Methadone is a schedule II substance. Minn. Stat. § 152.02, subd. 3(c)(16) (2018). "We give great deference to a district court's findings of fact and will not set them aside unless clearly erroneous." State v. Andersen, 784 N.W.2d 320, 334 (Minn. 2010). "Findings of fact are clearly erroneous if, on the entire evidence, we are left with the definite and firm conviction that a mistake occurred." Id.
14. Nash argues that the signs of impairment observed by the trooper were not those usually seen in someone impaired by a narcotic analgesic like methadone. The district court acknowledged Nash's argument that "the general indicators of a narcotic analgesic" did not match the indica of impairment that he exhibited, but the court also noted that Nash showed "several of the indicators," such as constricted pupils, lethargy, and thick tongue, which indicated a dry mouth, and that those indicators "could explain his failure to keep his vehicle within his lane on the roadway." Nash also argues that the time of day and his statements to the arresting officer that he was sober, tired, and weaving because he was looking at directions all weigh against a finding that he was impaired by methadone.

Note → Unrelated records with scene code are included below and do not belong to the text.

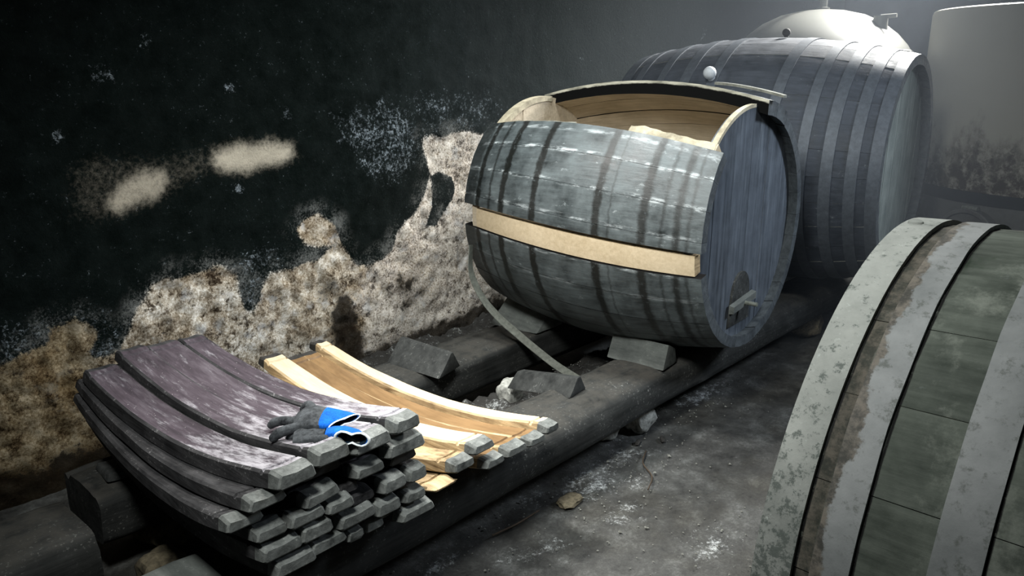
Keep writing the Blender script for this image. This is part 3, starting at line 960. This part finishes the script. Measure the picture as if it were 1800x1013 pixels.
M['stone_d'] = simple_mat('dusty_brown_stone', srgb(92, 84, 68), 0.9, 0, 0.65, 50, 0.8)


def stone(loc, size, mat, label, seed, cat='stone', rz=0.0, name='stone'):
    bm = bmesh.new()
    bmesh.ops.create_icosphere(bm, subdivisions=3, radius=1.0)
    for v in bm.verts:
        n = v.co.normalized()
        d = 1 + 0.28 * mn.noise(n * 1.3 + Vector((seed, 0, 0))) + 0.12 * mn.noise(n * 4 + Vector((0, seed, 0)))
        q = Vector((max(-0.78, min(0.78, n.x)), max(-0.78, min(0.78, n.y)), max(-0.75, min(0.75, n.z)))) * d * 1.15
        v.co = Vector((q.x * size[0], q.y * size[1], q.z * size[2]))
    zmin = min(v.co.z for v in bm.verts)
    for v in bm.verts:
        v.co.z -= zmin
    me_ = bpy.data.meshes.new('stone')
    bm.to_mesh(me_)
    bm.free()
    o_ = link(name, me_, mat, None, 45)
    o_.location = loc
    o_.rotation_euler = (0, 0, rz)
    return tag(o_, label, cat)


stone((2.70, 1.70, -0.004), (0.075, 0.055, 0.062), M['stone'], 'pale lime-crusted stone propping the aisle-side beam', 1.0)
stone((2.53, 1.745, -0.004), (0.05, 0.035, 0.03), M['stone'], 'low flat pale stone beside the beam prop', 2.2)
stone((2.345, 2.12, 0.085), (0.055, 0.045, 0.065), M['stone'], 'white crusted stone between the two beams beside the small wedge', 3.3)
stone((2.02, 1.545, -0.006), (0.05, 0.035, 0.012), M['stone_d'], 'thin flat stone lying out on the aisle floor', 4.1)
stone((0.83, 2.12, 0.02), (0.07, 0.055, 0.06), M['stone_d'], 'dusty brown crumbling stone below the stave stack, lower left', 5.7)
stone((1.0, 1.72, -0.004), (0.12, 0.12, 0.068), M['stone_d'], 'rough stone under the aisle-side beam, below the stack', 6.7)
stone((1.0, 2.40, -0.004), (0.12, 0.12, 0.068), M['stone_d'], 'rough stone under the wall-side beam, below the stack', 7.7)
stone((4.4, 1.72, -0.004), (0.12, 0.12, 0.068), M['stone_d'], 'rough stone under the aisle-side beam, below the large barrel', 8.7)
stone((4.4, 2.40, -0.004), (0.12, 0.12, 0.068), M['stone_d'], 'rough stone under the wall-side beam, below the large barrel', 9.7)

# loose iron hoop hanging from the wall end of the open cask down to the rubble
hp = [(2.47, 2.47, 0.72), (2.455, 2.455, 0.60), (2.475, 2.41, 0.49), (2.505, 2.34, 0.405), (2.53, 2.26, 0.345), (2.56, 2.17, 0.28), (2.60, 2.07, 0.21), (2.655, 1.965, 0.145)]


def catmull(P, n):
    P = [Vector(p) for p in P]
    P = [P[0] * 2 - P[1]] + P + [P[-1] * 2 - P[-2]]
    out = []
    for i in range(1, len(P) - 2):
        for j in range(n):
            t_ = j / n
            a_, b_, c_, d_ = P[i - 1:i + 3]
            out.append(0.5 * ((2 * b_) + (c_ - a_) * t_ + (2 * a_ - 5 * b_ + 4 * c_ - d_) * t_ ** 2 + (3 * b_ - a_ - 3 * c_ + d_) * t_ ** 3))
    out.append(P[-2])
    return out


pth = catmull(hp, 6)
rings = []
for i, p in enumerate(pth):
    d_ = (pth[min(i + 1, len(pth) - 1)] - pth[max(i - 1, 0)]).normalized()
    wv = Vector((0.85, 0.35, 0.45))
    wv = (wv - d_ * wv.dot(d_)).normalized()
    nv_ = d_.cross(wv).normalized()
    rings.append([p + wv * 0.021 + nv_ * 0.0015, p - wv * 0.021 + nv_ * 0.0015, p - wv * 0.021 - nv_ * 0.0015, p + wv * 0.021 - nv_ * 0.0015])
o = link('iron_hoop', mesh_from(*loft(rings)), M['iron'], None, 40)
tag(o, 'loose iron hoop band curving down from the open barrel to the rubble', 'hoop')

# thin lath lying on the crown of the open cask
rings = []
for i in range(9):
    t_ = i / 8
    p = Vector((3.10, 1.66 - 0.30 * t_, 0)) + Vector((0, 0, 1.413 - 0.045 * t_ ** 1.6))
    rings.append([p + Vector((-0.014, 0, 0.0)), p + Vector((0.014, 0, 0.0)), p + Vector((0.014, 0, 0.010)), p + Vector((-0.014, 0, 0.010))])
o = link('wooden_lath', mesh_from(*loft(rings)), M['mc_end'], None, 40)
tag(o, 'thin grey lath lying along the crown of the open barrel', 'lath')


# ------------------------------------------------------------------ the stack of staves
def stack_stave(cx, y0, zc, wd, th, L, label, top='stave_purple', dx=0.0, zfar=None, sag=0.070, seed=0.0, group=None, far='stave_outer', side='stave_outer', end='stave_end', roll=0.0, groove=True):
    """a stave lying hollow side up; (cx, y0, zc) is the middle of its aisle end"""
    zfar = zc if zfar is None else zfar
    ss = [0.0, 0.004, 0.034, 0.040, 0.060, 0.063, 0.071, 0.074]
    ss += [0.074 + (L - 0.148) * i / 15 for i in range(1, 15)]
    ss += [L - 0.074, L - 0.071, L - 0.063, L - 0.060, L - 0.040, L - 0.034, L - 0.004, L]
    rings = []
    kinds = []
    for s in ss:
        k = s / L
        wm = wd * (1 + 0.08 * (1 - (2 * k - 1) ** 2)) * (1 + 0.02 * mn.noise(Vector((s * 5, seed, 0))))
        nar = max(0.0, 1 - e / 0.07) if (e := min(s, L - s)) < 0.07 else 0.0
        wb, wt = wm / 2 * (1 - 0.03 * nar), wm / 2 * (0.95 - 0.10 * nar)
        h = th / 2
        cut = 0.0
        e = min(s, L - s)
        if e < 0.036:
            cut = 0.015 * (1 - e / 0.036)
        gr = 0.006 if (groove and 0.0625 < e < 0.0715) else 0.0
        shr = 0.004 if e < 0.002 else 0.0
        zz = -sag * (1 - (2 * k - 1) ** 2) + (zfar - zc) * k
        xx = dx * k
        top_z = h - cut - gr
        pts = [(-wb + shr, -h + 0.007), (-wb + 0.009, -h + shr), (wb - 0.009, -h + shr), (wb - shr, -h + 0.007),
               (wt - shr, top_z - 0.005), (wt - 0.007, top_z), (0, top_z - 0.003), (-wt + 0.007, top_z), (-wt + shr, top_z - 0.005)]
        ring = []
        for px, pz in pts:
            p = Vector((xx + px + roll * 0, s, zz + pz + px * roll))
            q = mn.noise_vector(Vector((px * 30 + seed * 5, s * 7, pz * 40 + seed))) * 0.0022
            if e < 0.001:
                q.y += 0.003 * mn.noise(Vector((px * 40, pz * 40, seed)))
            ring.append(p + q)
        rings.append(ring)
        kinds.append(s)

    def fm(i, j):
        s = 0.5 * (ss[i] + ss[i + 1])
        if s < 0.05:
            return 2
        if s > L - 0.05:
            return 3
        return 0 if j in (5, 6) else 1
    V, F, I = loft(rings, fm, 2)
    I[-1] = 3
    me_ = mesh_from(V, F, I)
    o_ = link('barrel_stave', me_, [M[top], M[side], M[end], M[far]], None, 28)
    o_.location = (cx, y0, zc)
    return tag(o_, label, 'stave', group)


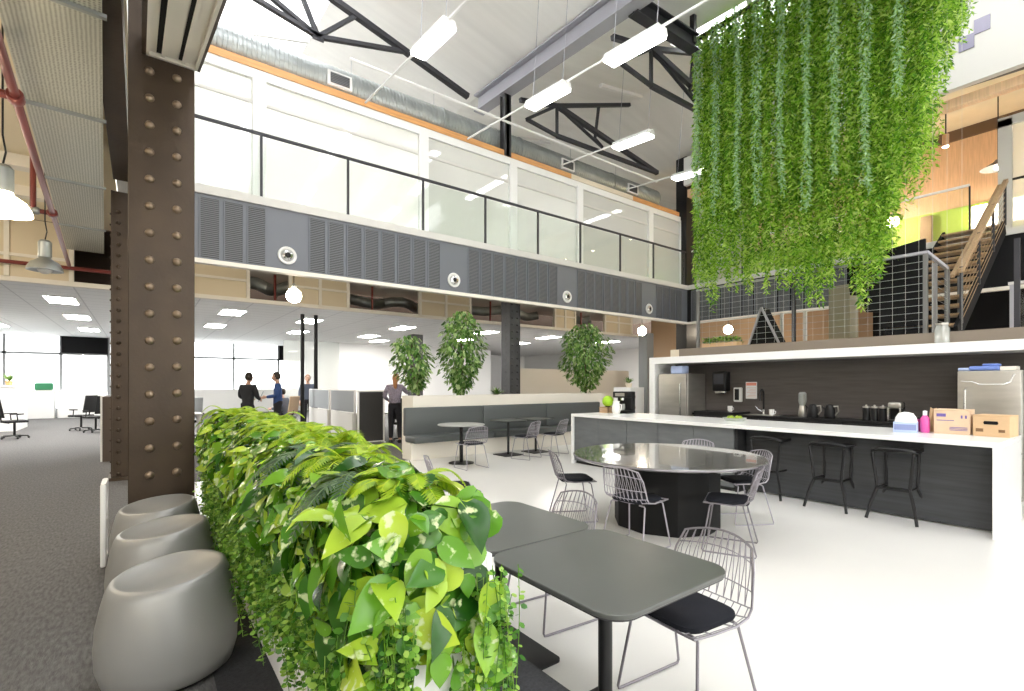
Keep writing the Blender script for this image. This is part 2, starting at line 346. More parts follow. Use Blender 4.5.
# mezzanine glazing
fr = MB()
GX = [-0.1, 1.7, 4.95, 7.42, 9.75, 12.9, 14.6]
fr.box(-0.1, 9.72, 6.95, 14.8, 9.84, 7.12).box(-0.1, 9.74, 4.72, 14.8, 9.84, 4.85)
for x in GX: fr.box(x - 0.11, 9.70, 4.72, x + 0.11, 9.86, 7.0)
struct('trim_mezzanine_window_frame', fr, M['white'])
k = 0
for a, b in zip(GX[:-1], GX[1:]):
    k += 1
    w = MB().box(a + 0.11, 9.77, 4.85, b - 0.11, 9.785, 6.52); o = struct(f'window_{k}', w, M['frosted'])
    w2 = MB().box(a + 0.11, 9.77, 6.56, b - 0.11, 9.785, 6.95); o = struct(f'window_{k}_fanlight', w2, M['frosted'])
    struct('trim_transom', MB().box(a + 0.11, 9.755, 6.51, b - 0.11, 9.80, 6.57), M['strip'])
struct('trim_timber_plate', MB().box(-0.1, 9.70, 7.12, 9.4, 9.95, 7.25).box(12.0, 9.70, 7.12, 14.4, 9.95, 7.25), M['orange'])
struct('trim_timber_plate_painted', MB().box(9.4, 9.70, 7.12, 12.0, 9.95, 7.25), M['cream'])
# partitions inside the mezzanine rooms
struct('wall_mezzanine_partition', MB().box(4.9, 9.9, 4.72, 5.0, 16.3, 7.1).box(9.7, 9.9, 4.72, 9.8, 16.3, 7.1), M['white'])
# office: ceiling, bulkhead, far wall with windows
struct('ceiling_office', bx(-12, 14.4, 3.66, 24, 30.2, 3.72), M['tile'])
bh = MB()
SZ0, SZ1, SZM = 3.72, 4.56, 4.2
panels = [(-12, -4.2), (-3.2, -1.2), (-0.3, 2.25), (3.28, 4.87), (7.2, 9.1), (13.05, 14.15), (15.95, 17.7)]
for a, b in panels: bh.box(a, 14.42, SZ0, b, 14.46, SZ1 if a > -1 else 4.98)
struct('wall_bulkhead', bh, mat('bulkhead_board', (0.68, 0.59, 0.43), 0.6))
bf = MB().box(-12, 14.36, 3.64, 24, 14.5, 3.74)
for a, b in panels:
    for x in (a, (a + b) / 2, b): bf.box(x - 0.04, 14.36, SZ0, x + 0.04, 14.48, SZ1 if a > -1 else 4.98)
    bf.box(a, 14.37, SZM - 0.03, b, 14.48, SZM + 0.03)
struct('trim_bulkhead_frame', bf, M['creamwhite'])
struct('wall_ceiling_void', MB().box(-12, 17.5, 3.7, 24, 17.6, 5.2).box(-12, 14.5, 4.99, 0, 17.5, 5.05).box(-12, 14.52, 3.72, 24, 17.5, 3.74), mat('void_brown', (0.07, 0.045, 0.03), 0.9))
struct('wall_office_far', MB().box(-12, 30, 0, -6.5, 30.2, 3.7).box(-1.2, 30, 0, 1.6, 30.2, 3.7).box(7.7, 30, 0, 24, 30.2, 3.7)
       .box(-6.5, 30, 0, -1.2, 30.2, 0.35).box(1.6, 30, 0, 7.7, 30.2, 0.35), M['white'])
struct('wall_office_left', bx(-12.2, 9, 0, -12, 30.2, 5), M['white'])
struct('wall_office_right', bx(24, 9, 0, 24.2, 30.2, 5), M['white'])
wf = MB()
for x in (-6.5, -4.65, -2.85, -1.2, 1.6, 4.0, 6.2, 7.7): wf.box(x - 0.05, 29.9, 0.35, x + 0.05, 30.02, 3.66)
for a, b in ((-6.5, -1.2), (1.6, 7.7)): wf.box(a, 29.9, 2.82, b, 30.02, 2.92).box(a, 29.9, 0.33, b, 30.02, 0.42)
struct('trim_office_window_frame', wf, mat('grey_frame', (0.30, 0.31, 0.32), 0.5))
for i, (a, b) in enumerate(((-6.5, -4.65), (-4.65, -2.85), (-2.85, -1.2), (1.6, 4.0), (4.0, 6.2), (6.2, 7.7))):
    struct(f'window_office_{i+1}', bx(a + 0.05, 29.97, 0.42, b - 0.05, 29.98, 3.64), M['glass'])
tag(bx(0, 0, 0, 1.62, 0.03, 0.76).build('roller_blind', M['blackmatte'], loc=(-2.83, 29.84, 2.9)), 'dark roller blind half lowered on far window at the end of the carpet aisle', 'blind')
tag(bx(0, 0, 0, 1.45, 0.03, 0.8).build('roller_blind', M['blackmatte'], loc=(6.23, 29.84, 2.86)), 'dark roller blind on far window behind the two poles in the office', 'blind')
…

15. "When the record reasonably supports the findings at issue on appeal, it is immaterial that the record might also provide a reasonable basis for inferences and findings to the contrary." In re Civ. Commitment of Kenney, 963 N.W.2d 214, 223 (Minn. 2021) (quotation omitted). When applying the clear-error standard of review, appellate courts (1) view the evidence in the light most favorable to the findings, (2) do not reweigh the evidence, (3) do not find their own facts, and (4) do not reconcile conflicting evidence. Id. at 221-22. Applying those standards, we are not left with a definite and firm conviction that the district court clearly erred in finding that Nash was impaired by methadone.
IT IS HEREBY ORDERED:
1. The district court's order is affirmed.
2. Pursuant to Minn. R. Civ. App. P. 136.01, subd. 1(c), this order opinion is nonprecedential, except as law of the case, res judicata, or collateral estoppel.